***** Supplied material

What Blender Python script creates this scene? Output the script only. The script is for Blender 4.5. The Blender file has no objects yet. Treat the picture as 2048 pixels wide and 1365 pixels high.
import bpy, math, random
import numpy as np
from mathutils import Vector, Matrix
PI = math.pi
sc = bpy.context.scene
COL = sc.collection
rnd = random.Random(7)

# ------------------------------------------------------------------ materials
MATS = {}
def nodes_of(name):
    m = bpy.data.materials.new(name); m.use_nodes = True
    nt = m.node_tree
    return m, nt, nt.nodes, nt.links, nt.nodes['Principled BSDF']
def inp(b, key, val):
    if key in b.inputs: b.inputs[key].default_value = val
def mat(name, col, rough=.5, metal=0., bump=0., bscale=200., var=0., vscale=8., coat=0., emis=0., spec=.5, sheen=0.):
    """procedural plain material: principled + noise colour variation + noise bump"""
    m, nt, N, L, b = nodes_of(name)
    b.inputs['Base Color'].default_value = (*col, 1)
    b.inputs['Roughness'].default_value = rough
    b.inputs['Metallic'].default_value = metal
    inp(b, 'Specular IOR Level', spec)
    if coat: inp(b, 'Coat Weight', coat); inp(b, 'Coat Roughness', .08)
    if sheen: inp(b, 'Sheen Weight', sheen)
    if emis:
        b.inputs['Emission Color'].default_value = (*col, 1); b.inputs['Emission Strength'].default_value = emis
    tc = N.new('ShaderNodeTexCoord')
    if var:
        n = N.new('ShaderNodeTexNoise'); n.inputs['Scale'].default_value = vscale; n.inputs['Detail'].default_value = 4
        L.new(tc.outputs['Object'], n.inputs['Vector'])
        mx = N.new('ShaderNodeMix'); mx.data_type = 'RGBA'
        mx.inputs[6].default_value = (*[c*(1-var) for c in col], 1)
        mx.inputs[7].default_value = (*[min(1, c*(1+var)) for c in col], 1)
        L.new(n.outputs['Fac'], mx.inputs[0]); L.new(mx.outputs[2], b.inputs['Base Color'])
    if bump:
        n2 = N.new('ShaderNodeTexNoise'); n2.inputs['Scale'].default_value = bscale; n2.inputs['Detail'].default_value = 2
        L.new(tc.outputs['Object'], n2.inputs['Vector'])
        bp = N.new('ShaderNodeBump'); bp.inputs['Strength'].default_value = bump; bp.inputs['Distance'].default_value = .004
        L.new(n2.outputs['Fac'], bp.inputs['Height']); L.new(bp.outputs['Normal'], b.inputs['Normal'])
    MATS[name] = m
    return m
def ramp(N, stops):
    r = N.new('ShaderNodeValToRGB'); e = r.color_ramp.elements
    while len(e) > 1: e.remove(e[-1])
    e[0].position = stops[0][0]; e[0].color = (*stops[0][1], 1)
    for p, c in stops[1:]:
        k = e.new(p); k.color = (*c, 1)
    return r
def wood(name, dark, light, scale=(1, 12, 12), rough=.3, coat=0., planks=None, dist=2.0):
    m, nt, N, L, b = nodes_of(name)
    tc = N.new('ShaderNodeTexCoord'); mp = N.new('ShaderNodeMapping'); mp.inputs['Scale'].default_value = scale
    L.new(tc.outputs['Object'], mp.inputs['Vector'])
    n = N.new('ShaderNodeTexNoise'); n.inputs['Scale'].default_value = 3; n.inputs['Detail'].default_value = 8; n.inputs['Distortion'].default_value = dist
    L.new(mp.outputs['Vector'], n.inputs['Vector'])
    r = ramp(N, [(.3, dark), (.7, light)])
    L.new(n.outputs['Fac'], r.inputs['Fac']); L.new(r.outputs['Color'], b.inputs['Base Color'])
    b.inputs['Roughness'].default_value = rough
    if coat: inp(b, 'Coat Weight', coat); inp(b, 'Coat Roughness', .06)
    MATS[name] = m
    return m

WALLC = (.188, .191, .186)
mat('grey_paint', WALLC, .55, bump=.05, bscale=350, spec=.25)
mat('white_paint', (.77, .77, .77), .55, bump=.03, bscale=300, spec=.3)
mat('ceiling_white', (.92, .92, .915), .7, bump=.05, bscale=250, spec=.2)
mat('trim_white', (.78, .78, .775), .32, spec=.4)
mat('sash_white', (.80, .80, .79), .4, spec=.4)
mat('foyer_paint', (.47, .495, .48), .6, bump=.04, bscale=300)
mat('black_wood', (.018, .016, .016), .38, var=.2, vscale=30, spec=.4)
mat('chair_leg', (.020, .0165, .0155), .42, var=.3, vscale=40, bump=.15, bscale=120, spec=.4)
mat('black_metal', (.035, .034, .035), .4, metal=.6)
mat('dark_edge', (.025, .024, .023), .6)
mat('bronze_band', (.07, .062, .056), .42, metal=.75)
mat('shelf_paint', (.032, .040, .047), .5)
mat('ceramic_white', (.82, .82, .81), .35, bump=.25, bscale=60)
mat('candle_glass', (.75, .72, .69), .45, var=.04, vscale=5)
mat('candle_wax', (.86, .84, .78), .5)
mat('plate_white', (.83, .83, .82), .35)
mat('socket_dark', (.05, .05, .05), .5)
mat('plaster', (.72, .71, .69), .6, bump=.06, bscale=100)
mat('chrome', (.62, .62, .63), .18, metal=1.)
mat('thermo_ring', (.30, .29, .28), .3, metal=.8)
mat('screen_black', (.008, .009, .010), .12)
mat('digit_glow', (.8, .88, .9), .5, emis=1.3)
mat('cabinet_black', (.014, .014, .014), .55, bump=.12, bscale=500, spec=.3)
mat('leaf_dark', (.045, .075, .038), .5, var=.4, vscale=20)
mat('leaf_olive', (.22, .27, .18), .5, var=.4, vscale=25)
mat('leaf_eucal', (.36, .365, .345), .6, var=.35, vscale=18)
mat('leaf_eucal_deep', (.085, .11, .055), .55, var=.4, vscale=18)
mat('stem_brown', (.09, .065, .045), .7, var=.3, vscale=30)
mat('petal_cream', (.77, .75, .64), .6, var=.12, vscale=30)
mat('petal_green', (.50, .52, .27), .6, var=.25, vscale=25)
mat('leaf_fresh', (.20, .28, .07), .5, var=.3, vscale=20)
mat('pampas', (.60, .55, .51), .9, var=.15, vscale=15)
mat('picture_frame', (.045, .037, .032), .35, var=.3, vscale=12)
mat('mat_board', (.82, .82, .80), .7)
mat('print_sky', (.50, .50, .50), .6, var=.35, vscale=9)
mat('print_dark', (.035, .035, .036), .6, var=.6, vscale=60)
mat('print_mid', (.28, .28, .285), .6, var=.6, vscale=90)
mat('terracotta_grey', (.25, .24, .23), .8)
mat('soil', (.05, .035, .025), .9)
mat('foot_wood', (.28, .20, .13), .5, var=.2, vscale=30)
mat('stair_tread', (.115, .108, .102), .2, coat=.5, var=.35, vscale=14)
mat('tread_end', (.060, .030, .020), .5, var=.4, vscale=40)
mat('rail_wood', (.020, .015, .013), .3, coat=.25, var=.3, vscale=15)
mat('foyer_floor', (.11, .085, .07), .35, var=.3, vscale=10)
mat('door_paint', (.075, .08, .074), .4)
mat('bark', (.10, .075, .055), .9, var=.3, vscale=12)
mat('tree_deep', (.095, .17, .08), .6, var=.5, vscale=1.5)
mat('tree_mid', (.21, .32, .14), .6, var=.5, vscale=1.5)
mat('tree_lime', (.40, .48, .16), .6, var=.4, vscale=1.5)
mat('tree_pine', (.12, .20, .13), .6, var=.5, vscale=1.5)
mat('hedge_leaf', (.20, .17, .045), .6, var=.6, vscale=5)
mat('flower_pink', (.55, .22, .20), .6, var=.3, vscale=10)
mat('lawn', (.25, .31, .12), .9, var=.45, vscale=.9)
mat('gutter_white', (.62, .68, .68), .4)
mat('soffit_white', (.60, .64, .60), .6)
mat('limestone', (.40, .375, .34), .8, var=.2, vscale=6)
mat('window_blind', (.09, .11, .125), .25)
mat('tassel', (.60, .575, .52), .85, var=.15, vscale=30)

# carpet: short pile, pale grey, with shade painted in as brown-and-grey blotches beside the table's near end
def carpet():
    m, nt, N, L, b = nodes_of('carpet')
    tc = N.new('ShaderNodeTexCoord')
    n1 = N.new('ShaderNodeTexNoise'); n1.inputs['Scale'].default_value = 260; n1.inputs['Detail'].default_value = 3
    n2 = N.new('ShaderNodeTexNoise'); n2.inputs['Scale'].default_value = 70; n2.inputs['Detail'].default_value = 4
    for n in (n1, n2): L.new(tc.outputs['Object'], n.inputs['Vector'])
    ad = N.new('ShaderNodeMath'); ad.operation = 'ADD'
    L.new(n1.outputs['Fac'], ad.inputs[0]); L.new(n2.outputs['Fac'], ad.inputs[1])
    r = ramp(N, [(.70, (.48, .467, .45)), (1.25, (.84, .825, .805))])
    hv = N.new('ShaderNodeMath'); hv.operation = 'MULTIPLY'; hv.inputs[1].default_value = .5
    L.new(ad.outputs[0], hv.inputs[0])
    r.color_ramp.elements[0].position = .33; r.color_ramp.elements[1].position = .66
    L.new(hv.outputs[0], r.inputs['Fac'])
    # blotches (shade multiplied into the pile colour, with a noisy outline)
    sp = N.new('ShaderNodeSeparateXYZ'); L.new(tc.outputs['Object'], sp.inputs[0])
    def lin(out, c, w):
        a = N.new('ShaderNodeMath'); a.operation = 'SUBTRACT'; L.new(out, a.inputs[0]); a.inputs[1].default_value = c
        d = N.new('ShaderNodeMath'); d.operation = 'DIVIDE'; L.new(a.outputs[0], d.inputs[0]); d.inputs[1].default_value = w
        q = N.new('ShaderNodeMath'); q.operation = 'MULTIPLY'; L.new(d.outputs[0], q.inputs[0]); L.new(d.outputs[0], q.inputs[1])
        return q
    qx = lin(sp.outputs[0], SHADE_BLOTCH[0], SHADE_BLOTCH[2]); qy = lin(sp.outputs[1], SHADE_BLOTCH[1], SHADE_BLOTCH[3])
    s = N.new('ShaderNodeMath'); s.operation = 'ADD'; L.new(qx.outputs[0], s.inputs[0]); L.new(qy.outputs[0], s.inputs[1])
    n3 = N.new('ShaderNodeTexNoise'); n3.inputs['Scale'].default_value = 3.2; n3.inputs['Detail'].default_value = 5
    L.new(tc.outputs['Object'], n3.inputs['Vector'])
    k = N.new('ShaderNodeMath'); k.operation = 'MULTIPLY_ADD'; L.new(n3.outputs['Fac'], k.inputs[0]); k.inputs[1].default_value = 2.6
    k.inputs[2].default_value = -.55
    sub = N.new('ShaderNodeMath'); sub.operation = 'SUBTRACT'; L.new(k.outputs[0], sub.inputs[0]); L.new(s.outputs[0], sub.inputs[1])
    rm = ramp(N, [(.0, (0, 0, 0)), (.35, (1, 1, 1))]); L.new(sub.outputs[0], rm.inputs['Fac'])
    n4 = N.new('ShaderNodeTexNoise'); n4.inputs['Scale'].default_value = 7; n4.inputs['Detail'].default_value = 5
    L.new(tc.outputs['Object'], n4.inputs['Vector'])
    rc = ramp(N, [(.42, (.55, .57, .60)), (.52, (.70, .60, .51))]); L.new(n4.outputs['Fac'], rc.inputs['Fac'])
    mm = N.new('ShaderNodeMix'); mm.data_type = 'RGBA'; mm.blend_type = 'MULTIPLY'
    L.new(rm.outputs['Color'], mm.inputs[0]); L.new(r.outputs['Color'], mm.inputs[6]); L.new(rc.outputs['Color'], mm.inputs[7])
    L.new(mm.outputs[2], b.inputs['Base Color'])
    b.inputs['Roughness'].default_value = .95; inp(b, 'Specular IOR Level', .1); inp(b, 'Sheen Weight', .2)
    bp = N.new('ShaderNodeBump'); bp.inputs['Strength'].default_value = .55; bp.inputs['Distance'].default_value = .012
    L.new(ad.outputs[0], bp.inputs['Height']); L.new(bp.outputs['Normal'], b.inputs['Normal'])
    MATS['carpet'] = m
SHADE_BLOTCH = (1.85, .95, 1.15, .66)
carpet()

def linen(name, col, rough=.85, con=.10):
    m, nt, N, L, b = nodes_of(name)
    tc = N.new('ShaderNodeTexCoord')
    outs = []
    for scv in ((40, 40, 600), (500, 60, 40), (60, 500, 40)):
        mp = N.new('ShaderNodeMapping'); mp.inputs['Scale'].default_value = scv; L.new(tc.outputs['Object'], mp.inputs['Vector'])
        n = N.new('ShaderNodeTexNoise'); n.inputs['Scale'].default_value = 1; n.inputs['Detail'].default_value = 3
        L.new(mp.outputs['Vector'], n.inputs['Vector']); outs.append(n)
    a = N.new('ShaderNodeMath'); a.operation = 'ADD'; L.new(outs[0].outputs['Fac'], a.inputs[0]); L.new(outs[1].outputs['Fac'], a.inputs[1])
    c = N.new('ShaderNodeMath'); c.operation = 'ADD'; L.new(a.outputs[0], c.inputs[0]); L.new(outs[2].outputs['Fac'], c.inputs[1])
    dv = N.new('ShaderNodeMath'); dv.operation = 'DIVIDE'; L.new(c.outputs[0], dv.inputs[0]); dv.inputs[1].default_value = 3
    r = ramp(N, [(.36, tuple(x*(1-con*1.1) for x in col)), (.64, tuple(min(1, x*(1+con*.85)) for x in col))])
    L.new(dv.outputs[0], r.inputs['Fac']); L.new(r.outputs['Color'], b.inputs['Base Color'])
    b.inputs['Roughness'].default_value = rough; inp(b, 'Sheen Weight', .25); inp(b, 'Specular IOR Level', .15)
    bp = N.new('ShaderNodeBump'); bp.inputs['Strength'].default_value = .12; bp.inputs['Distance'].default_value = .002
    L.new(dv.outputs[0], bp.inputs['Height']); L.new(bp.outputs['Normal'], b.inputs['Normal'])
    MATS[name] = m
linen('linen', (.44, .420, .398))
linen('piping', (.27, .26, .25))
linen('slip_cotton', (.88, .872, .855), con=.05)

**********

Goal -> Copy exactly the lines that run from the first line of the data to the line containing "rnd = random.Random(7)", please, with both ends included and nothing else.

Reply to the task ->
What Blender Python script creates this scene? Output the script only. The script is for Blender 4.5. The Blender file has no objects yet. Treat the picture as 2048 pixels wide and 1365 pixels high.
import bpy, math, random
import numpy as np
from mathutils import Vector, Matrix
PI = math.pi
sc = bpy.context.scene
COL = sc.collection
rnd = random.Random(7)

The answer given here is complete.